Outro exemplo veio da relação com o Supremo Tribunal Federal. Tarcísio sabe que, sem diálogo com as instituições, qualquer candidatura presidencial naufraga antes de zarpar. Mas o simples ato de cumprimentar ministros do STF já é visto pelos radicais como um pecado capital. O bolsonarismo mais inflamado prefere candidatos que declarem guerra permanente às cortes, mesmo que isso custe a inviabilidade eleitoral. Quando Tarcísio acena à moderação institucional, apanha da própria base. Quando silencia para agradar aos radicais, fecha portas com o centro. É a repetição do dilema insolúvel.

Lula, sempre astuto, acompanha essa novela com a serenidade de quem tem o adversário que pediu a Deus. Para o petista, não há cenário melhor do que enfrentar um candidato que carrega no peito a marca do bolsonarismo e nas costas a sombra de Bolsonaro. Assim, o Presidente reedita o script de 2022: o combate do “democrata” contra a “ameaça autoritária”. Quanto mais Tarcísio se aproxima de Bolsonaro, mais fácil Lula o enquadra como radical. Quanto mais tenta se afastar, mais fácil perde apoio da própria base. É a armadilha perfeita.

A isso se soma a falta de capital político genuíno. Tarcísio não tem história eleitoral construída. Chegou ao governo de São Paulo embalado pela máquina bolsonarista e pela rejeição a candidatos desgastados. Até agora, não mostrou traços de liderança própria. Sem essa musculatura, fica condenado ao papel de satélite: gira em torno de Bolsonaro, mas não tem luz própria. A cada pesquisa eleitoral, os números refletem esse impasse: é competitivo o bastante para animar aliados, mas frágil demais para assustar adversários.

Há quem diga que Tarcísio é pragmático. Pode ser. Mas pragmatismo sem base vira oportunismo – e oportunismo não sustenta candidatura presidencial. Ele tenta agradar a todos, mas acaba desagradando a muitos. É o político que elogia Bolsonaro de manhã, acena ao centrão à tarde e se diz independente à noite. No dia seguinte, desmente a si mesmo.
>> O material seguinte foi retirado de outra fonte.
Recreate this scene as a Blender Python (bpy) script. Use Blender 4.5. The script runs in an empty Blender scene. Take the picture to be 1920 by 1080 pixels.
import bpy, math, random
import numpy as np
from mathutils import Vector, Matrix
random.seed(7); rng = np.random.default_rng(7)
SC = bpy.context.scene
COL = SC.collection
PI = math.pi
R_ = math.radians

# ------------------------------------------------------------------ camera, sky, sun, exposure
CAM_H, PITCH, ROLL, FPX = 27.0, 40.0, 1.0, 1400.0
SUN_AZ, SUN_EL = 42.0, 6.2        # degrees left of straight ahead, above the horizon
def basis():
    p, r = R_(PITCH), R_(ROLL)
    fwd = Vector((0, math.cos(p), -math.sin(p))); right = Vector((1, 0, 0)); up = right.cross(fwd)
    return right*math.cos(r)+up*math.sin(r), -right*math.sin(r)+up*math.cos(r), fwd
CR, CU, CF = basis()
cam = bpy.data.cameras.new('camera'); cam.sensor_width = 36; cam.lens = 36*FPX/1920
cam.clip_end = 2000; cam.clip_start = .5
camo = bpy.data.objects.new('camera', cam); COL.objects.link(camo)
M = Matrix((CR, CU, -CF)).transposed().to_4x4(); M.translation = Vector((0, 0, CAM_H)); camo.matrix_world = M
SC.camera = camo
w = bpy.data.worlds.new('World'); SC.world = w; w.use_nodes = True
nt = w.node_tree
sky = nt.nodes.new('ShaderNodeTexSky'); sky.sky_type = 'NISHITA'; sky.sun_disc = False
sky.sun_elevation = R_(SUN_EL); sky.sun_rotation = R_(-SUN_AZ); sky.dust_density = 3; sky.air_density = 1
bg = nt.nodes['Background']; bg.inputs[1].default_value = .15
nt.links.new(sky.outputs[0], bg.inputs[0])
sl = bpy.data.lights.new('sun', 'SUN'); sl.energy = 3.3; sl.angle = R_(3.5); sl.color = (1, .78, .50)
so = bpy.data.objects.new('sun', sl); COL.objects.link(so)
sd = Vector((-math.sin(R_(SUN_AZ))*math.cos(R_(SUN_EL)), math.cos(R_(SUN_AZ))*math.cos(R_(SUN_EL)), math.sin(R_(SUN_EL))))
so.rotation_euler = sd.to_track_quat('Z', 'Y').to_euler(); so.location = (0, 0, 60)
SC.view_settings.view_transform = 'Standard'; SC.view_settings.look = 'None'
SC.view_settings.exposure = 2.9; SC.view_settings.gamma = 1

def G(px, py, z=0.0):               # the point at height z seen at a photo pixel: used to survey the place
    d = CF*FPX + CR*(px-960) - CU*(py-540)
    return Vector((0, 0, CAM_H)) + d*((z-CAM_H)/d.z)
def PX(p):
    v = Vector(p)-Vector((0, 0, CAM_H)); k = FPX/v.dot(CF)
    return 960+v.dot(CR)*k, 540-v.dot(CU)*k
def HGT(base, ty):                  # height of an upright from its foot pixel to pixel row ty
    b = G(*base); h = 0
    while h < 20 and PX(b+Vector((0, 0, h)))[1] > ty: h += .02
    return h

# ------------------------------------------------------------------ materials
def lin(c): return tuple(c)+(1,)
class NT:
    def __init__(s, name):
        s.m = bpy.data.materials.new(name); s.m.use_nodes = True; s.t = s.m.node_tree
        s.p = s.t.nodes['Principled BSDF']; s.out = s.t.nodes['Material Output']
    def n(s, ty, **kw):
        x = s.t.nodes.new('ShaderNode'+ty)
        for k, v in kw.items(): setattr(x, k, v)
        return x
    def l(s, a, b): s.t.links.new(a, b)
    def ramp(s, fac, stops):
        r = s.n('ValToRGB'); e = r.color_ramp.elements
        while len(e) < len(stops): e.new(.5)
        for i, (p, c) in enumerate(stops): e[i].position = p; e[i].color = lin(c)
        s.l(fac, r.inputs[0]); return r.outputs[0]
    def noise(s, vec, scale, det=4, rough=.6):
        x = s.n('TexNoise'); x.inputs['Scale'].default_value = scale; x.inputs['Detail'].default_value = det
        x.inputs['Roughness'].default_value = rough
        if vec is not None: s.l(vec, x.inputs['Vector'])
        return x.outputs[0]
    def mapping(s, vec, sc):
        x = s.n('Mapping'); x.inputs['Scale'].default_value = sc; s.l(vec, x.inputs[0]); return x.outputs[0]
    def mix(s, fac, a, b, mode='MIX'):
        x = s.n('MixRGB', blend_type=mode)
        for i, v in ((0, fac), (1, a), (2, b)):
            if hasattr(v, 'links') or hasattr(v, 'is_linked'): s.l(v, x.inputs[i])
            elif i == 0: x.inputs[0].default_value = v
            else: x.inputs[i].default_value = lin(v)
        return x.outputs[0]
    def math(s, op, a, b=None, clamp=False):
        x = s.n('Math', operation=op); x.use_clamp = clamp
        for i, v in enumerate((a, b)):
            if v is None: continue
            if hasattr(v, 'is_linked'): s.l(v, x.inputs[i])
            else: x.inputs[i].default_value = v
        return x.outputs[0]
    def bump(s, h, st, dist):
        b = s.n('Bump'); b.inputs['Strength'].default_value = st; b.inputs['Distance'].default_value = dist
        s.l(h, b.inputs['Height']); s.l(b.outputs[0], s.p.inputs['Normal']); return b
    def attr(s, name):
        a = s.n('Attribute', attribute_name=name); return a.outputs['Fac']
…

Essa oscilação permanente gera desconfiança, pois ninguém aposta num candidato que muda de discurso ao sabor do vento.

Enquanto isso, o Brasil segue refém da polarização. De um lado, o lulismo, sustentado por uma máquina partidária robusta e por uma retórica que se alimenta do medo do bolsonarismo. Do outro, um bolsonarismo que insiste em candidatos moldados à sua imagem e semelhança, mesmo que isso signifique a derrota. Tarcísio se oferece como síntese impossível: bolsonarista moderado, radical palatável, extremista light. É como vender água seca ou fogo molhado. A mercadoria não existe.
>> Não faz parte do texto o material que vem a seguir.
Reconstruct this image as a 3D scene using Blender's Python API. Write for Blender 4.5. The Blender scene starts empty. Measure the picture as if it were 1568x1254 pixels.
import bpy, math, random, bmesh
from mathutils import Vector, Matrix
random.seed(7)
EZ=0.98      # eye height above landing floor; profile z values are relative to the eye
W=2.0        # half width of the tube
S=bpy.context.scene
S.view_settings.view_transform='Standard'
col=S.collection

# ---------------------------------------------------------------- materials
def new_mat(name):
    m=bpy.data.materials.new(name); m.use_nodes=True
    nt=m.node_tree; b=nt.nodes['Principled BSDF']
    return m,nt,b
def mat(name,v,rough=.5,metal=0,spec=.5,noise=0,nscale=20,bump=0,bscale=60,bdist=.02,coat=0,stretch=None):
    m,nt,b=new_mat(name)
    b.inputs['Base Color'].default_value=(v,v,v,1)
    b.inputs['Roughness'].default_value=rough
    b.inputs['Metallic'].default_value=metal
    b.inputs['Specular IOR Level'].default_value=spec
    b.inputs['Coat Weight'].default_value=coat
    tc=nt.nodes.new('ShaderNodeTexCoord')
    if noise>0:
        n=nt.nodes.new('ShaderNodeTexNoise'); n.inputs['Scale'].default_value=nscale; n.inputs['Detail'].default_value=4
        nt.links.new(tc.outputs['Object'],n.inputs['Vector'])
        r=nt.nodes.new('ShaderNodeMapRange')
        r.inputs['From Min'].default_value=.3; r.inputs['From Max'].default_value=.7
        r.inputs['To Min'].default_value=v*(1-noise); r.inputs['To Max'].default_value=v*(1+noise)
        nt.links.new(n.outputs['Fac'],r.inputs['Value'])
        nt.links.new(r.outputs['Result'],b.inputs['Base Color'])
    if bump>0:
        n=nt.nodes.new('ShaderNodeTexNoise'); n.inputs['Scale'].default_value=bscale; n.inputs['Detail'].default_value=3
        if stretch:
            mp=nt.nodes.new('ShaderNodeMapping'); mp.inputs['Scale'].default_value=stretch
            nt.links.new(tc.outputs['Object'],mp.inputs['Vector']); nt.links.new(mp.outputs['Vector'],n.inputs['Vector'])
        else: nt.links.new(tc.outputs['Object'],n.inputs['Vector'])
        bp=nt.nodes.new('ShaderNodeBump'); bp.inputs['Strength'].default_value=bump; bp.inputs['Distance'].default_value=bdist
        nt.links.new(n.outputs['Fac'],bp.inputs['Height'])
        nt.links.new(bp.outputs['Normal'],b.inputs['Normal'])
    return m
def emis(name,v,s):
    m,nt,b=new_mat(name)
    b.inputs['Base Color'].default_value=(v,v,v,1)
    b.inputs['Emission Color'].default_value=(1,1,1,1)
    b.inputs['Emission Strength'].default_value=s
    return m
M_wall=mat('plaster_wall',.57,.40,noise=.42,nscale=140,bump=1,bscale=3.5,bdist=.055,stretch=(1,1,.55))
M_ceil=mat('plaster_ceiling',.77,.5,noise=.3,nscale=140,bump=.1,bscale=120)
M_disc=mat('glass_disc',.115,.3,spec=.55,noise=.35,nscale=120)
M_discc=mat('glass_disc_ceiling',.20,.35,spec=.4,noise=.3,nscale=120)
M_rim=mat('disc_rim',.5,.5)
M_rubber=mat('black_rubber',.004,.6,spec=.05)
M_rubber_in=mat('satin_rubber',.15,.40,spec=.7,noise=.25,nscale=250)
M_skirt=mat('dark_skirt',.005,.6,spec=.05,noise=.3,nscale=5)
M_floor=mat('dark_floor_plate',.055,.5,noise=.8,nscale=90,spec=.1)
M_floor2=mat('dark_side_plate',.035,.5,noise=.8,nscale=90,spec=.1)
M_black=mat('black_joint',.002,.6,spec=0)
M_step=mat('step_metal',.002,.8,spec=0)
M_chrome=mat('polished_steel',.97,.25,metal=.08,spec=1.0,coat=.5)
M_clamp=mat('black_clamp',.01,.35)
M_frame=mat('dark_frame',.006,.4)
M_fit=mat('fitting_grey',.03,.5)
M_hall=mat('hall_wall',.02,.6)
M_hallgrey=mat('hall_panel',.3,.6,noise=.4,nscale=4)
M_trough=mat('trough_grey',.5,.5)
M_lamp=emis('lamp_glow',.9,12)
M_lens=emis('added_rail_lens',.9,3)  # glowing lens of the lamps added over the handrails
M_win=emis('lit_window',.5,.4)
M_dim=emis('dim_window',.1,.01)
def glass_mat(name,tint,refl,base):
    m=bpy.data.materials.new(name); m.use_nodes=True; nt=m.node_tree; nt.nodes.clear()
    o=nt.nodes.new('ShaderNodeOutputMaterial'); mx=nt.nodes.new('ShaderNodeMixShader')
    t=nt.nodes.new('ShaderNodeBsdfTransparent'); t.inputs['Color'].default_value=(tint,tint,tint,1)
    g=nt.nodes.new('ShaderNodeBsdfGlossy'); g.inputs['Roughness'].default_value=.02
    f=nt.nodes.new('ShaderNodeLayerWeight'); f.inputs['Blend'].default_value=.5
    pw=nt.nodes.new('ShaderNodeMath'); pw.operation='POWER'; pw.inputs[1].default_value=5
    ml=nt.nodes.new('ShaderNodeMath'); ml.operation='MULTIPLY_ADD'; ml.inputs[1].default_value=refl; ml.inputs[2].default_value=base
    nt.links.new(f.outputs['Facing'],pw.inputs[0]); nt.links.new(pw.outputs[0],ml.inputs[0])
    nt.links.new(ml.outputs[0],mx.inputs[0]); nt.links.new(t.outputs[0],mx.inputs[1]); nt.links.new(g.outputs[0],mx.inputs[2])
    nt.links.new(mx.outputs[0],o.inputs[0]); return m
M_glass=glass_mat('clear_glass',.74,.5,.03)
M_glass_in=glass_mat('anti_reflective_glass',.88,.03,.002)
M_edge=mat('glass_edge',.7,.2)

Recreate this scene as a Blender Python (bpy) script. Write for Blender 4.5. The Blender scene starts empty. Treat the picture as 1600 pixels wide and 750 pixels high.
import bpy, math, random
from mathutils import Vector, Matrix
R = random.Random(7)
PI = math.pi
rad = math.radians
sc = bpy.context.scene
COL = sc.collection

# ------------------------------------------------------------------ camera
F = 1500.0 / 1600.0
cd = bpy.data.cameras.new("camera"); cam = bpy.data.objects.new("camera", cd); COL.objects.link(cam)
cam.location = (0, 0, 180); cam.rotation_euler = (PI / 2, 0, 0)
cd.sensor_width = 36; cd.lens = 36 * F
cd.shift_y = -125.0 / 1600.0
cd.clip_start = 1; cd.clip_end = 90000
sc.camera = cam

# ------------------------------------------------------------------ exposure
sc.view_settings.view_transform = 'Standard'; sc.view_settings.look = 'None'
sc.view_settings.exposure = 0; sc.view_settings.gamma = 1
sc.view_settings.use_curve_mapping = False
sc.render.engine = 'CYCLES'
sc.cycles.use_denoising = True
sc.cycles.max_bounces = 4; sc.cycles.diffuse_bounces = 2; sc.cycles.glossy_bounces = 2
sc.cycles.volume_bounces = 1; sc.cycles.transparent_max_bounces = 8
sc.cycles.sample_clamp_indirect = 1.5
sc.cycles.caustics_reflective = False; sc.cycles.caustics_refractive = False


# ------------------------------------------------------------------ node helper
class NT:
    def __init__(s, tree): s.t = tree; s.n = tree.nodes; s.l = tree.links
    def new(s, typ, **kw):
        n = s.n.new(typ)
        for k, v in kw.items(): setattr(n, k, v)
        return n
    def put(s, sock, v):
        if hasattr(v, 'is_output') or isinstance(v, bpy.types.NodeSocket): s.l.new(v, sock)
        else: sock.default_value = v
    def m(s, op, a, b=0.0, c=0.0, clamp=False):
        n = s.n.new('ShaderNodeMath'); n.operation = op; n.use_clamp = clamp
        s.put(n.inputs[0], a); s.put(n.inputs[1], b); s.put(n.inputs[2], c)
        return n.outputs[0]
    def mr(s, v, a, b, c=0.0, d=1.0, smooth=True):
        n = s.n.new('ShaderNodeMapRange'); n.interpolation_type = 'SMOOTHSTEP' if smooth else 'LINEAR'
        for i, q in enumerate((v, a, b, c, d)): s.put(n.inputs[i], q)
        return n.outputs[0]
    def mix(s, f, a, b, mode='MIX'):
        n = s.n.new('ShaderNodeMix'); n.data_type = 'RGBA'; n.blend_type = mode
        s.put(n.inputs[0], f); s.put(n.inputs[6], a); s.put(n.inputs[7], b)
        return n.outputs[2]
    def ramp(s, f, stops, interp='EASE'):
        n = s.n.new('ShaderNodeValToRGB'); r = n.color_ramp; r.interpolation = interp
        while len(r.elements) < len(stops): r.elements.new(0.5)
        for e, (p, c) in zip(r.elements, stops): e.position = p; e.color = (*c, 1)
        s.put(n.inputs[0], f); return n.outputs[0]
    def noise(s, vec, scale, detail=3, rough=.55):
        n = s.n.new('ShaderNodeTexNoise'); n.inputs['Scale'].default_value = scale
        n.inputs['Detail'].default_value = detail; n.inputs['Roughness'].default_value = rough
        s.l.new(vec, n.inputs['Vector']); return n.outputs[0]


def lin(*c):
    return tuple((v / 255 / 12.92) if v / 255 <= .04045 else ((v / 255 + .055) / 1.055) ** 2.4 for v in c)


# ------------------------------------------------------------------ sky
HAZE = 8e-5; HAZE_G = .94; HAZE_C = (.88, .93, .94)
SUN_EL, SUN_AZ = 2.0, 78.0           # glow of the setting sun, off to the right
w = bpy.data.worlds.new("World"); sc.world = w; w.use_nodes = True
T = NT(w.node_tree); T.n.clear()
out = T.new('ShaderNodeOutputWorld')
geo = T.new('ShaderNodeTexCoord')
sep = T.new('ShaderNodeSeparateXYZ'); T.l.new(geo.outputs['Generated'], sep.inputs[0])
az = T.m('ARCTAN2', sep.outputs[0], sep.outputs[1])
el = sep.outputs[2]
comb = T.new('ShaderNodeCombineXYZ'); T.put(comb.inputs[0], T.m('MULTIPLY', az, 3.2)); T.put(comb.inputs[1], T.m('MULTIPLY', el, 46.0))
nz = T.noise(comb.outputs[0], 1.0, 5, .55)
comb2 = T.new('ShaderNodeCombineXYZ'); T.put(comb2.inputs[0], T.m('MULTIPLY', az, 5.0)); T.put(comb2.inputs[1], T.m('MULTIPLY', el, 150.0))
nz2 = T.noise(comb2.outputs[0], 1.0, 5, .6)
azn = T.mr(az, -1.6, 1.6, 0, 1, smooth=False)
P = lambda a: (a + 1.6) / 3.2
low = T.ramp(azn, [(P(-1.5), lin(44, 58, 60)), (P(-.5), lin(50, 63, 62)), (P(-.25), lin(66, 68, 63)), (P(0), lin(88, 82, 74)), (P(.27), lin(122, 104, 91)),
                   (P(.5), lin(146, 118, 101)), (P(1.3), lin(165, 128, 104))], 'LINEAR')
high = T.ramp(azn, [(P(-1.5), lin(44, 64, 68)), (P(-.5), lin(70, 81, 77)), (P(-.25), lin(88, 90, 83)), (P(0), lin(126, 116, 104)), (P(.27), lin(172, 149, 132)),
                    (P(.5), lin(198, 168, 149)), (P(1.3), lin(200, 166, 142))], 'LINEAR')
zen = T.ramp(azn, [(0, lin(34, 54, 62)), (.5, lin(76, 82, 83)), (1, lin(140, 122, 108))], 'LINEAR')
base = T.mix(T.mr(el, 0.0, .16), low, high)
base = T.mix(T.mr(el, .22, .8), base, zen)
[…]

É claro que o jogo ainda está em aberto. A política brasileira já mostrou que tudo pode mudar em dias. E ainda faltam meses para a definição das candidaturas. Mas, até agora, o que se vê é um candidato encurralado, numa sinuca. O governador paulista se comporta como jogador de xadrez que só aprendeu a mover os peões. Sem estratégia, acaba sacrificando peças sem sentido, esperando que o adversário cometa um erro monumental. Lula dificilmente cometerá. Bolsonaro, por sua vez, prefere manter Tarcísio como plano B, nunca como protagonista.

O eleitorado percebe essa fragilidade. O cidadão comum pode não acompanhar cada intriga de bastidor, mas reconhece quando um candidato não transmite segurança. Tarcísio ainda não mostrou a firmeza de quem tem um projeto de país. Mostrou, no máximo, a habilidade de quem tenta sobreviver no fio da navalha, sem cair para um lado ou para o outro. Mas campanha presidencial não é corda bamba. É maratona. E, numa maratona, quem começa correndo para agradar a todos costuma terminar sem fôlego para conquistar ninguém.
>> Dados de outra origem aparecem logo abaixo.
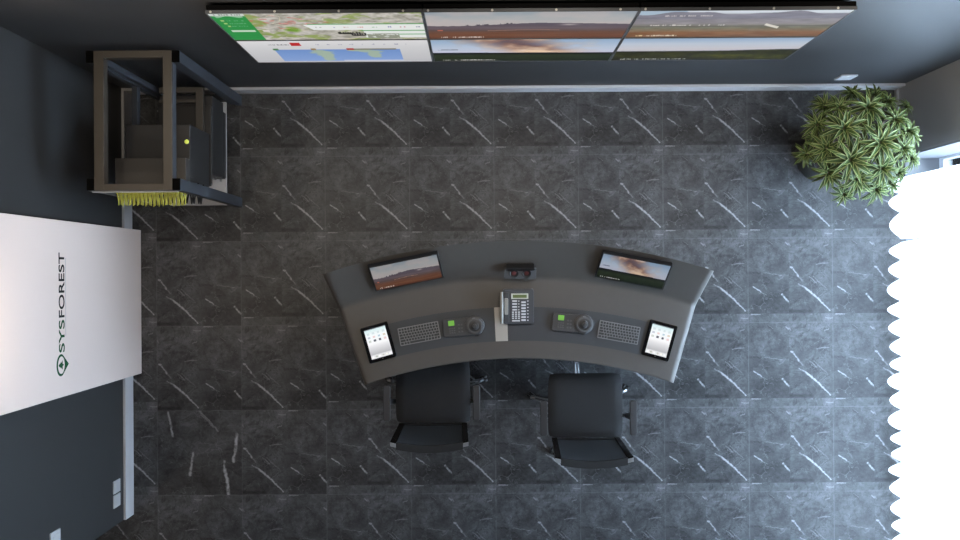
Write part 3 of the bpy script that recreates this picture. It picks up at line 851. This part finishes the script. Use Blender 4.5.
# ------------------------------------------------------------------ desk
DC = Vector((0.2455, -3.604)); HA = R(18.5)
R0, RK, RT_ = 3.05, 3.569, 3.794
ZD, ZT = 0.75, 1.0
def polar(r, a, z=0.0): return Vector((DC.x + r * math.sin(a), DC.y + r * math.cos(a), z))
def desk_z(r):
    s = (r - RK) / (RT_ - RK)
    k = 0.022
    # smooth kink
    sl = (ZT - ZD) / (RT_ - RK)
    d = r - RK
    if d < -k: return ZD
    if d > k: return ZD + sl * d
    return ZD + sl * (d + k) ** 2 / (4 * k)
desk = empty('console_desk', (DC.x, -0.2, 0)); do = desk.location.copy()
def flare(r, a): return (18.95 + ((18.75 if a < 0 else 18.4) - 18.95) * (r - R0) / (RT_ - R0)) / 18.5
def polar_grid(rs, As, zf, thick, name, m, par, ends=False, smooth=True):
    b = BM(); top = []; bot = []
    for r in rs:
        rt_, rb_ = [], []
        for a, drop, in As:
            a = a * flare(r, a) if ends else a
            z = zf(r); p = polar(r, a, z - drop) - do; rt_.append(b.verts.new(p))
            q = polar(r, a, z - thick) - do; rb_.append(b.verts.new(q))
        top.append(rt_); bot.append(rb_)
    nr, na = len(rs), len(As)
    for i in range(nr - 1):
        for j in range(na - 1):
            b.faces.new((top[i][j], top[i][j + 1], top[i + 1][j + 1], top[i + 1][j]))
            b.faces.new((bot[i][j], bot[i + 1][j], bot[i + 1][j + 1], bot[i][j + 1]))
    for i in range(nr - 1):
        for j in (0, na - 1): b.faces.new((top[i][j], top[i + 1][j], bot[i + 1][j], bot[i][j]))
    for j in range(na - 1):
        for i in (0, nr - 1): b.faces.new((top[i][j], top[i][j + 1], bot[i][j + 1], bot[i][j]))
    return obj(name, b, m, par, smooth=smooth)
er = 0.042
As = []
for k in range(7):
    t = k / 6; d = er * (1 - math.cos(t * PI / 2)); As.append((-HA + d / 3.4, er * (1 - math.sin(t * PI / 2))))
As = [(a, dr) for a, dr in As]
mid = [(-HA + er / 3.4 + (2 * HA - 2 * er / 3.4) * k / 60, 0) for k in range(1, 60)]
As = As + mid + [(-a, dr) for a, dr in reversed(As)]
rs = [R0] + [R0 + 0.006] + list(np.linspace(R0 + 0.03, RK - 0.03, 10)) + list(np.linspace(RK - 0.022, RK + 0.022, 9)) + list(np.linspace(RK + 0.03, RT_ - 0.01, 6)) + [RT_]
def dz(r):
    z = desk_z(r)
    if r == R0: z -= 0.006
    return z
polar_grid([float(q) for q in rs], As, dz, 0.055, 'worktop', M['desk'], desk, True)
# inlay strip
def arc_list(a0, a1, n): return [(a0 + (a1 - a0) * k / n, 0) for k in range(n + 1)]
RI0, RI1 = 3.1645, 3.381
adiv = math.atan2(at(501.2, 324, ZD).x - DC.x, 3.27)
polar_grid(list(np.linspace(RI0, RI1, 4)), arc_list(R(-14.2), adiv - .0126, 30), lambda r: ZD + 0.0025, 0.004, 'inlay_mat', M['desk_inlay'], desk)
polar_grid(list(np.linspace(RI0, RI1, 4)), arc_list(adiv + .0126, R(14.2), 30), lambda r: ZD + 0.0025, 0.004, 'inlay_mat', M['desk_inlay'], desk)
polar_grid(list(np.linspace(RI0, RI1, 4)), arc_list(adiv - .0122, adiv + .0122, 3), lambda r: ZD + 0.004, 0.006, 'divider_strip', M['desk_strip'], desk)
# supports
polar_grid([3.66, 3.69], arc_list(-HA * .95, HA * .95, 30), lambda r: 0.74 + 0.09, 0.83, 'back_panel', M['desk'], desk)
for s_ in (-1, 1):
    polar_grid(list(np.linspace(3.18, 3.659, 5)), arc_list(s_ * HA * .93 - 0.005, s_ * HA * .93 + 0.005, 1), lambda r: 0.694, 0.694, 'end_panel', M['desk'], desk)
tag(desk, 'long curved grey console desk with sloped back and dark inlay', 'desk')

def tangent(a): return -a        # z-rotation of a thing facing the desk centre
# monitors ------------------------------------------------------------
SL = math.atan2(ZT - ZD, RT_ - RK)
def monitor(a, fn, label, rr=3.700):
    e = empty('desk_monitor', polar(rr, a, desk_z(rr) + 0.0), -a)
    W_, H_, T_ = 0.440, 0.240, 0.026
    tilt = SL + R(1.5)
    # local frame of the head: x along desk, y up the slope
    mt = Matrix.Rotation(tilt, 4, 'X')
    off = 0.040
    b = BM(); rbox(b, 0, 0, W_, H_, off - T_, off, 0.006, 4, mt); obj('housing', b, M['black'], e, bevel=0.002)
    b = BM(); box(b, -0.05, 0.05, -0.05, 0.05, 0.0025, off - T_, Matrix.Rotation(SL, 4, 'X')); obj('mount', b, M['black'], e)
    n_ = mt @ Vector((0, 0.001, off + 0.0009))
    screen('screen', e, W_ - 0.022, H_ - 0.020, 140, 80, fn, n_, (tilt, 0, 0), 'screen_dim')
    tag(e, label, 'monitor', 'monitors on the console desk')
aL = math.atan2(at(404.7, 270, .89).x - DC.x, 3.665); aR = math.atan2(at(634.3, 270, .89).x - DC.x, 3.665)
monitor(aL, pic_plain, 'small monitor showing brown plain on left of curved desk')
monitor(aR, pic_smoke, 'small monitor showing smoke plume on right of curved desk')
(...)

No fim das contas, Tarcísio é hoje um candidato inviável. Radicalizar demais o afunda no pântano da rejeição nacional. Moderação em excesso o transforma em alvo de abandono pela base bolsonarista. Não tem como agradar simultaneamente a Bolsonaro, ao centrão e ao eleitor médio. Não há vela que queime para dois santos ao mesmo tempo. O que existe, sim, é um político que se ilude acreditando que pode rezar em duas capelas opostas sem ser chamado de oportunista.

A crônica política de 2026 talvez registre Tarcísio como a promessa que não se cumpriu. Aquele que poderia ser, mas nunca foi. Aquele que, por tentar ser dois em um, terminou sendo nenhum. Para Lula, ele continuará sendo o adversário ideal. Para Bolsonaro, um soldado fiel, mas descartável. Para o eleitor, um governante que fala alto, mas com a voz emprestada. E, para a história, um personagem que quis ser herdeiro sem ter herança, líder sem seguidores e candidato sem destino.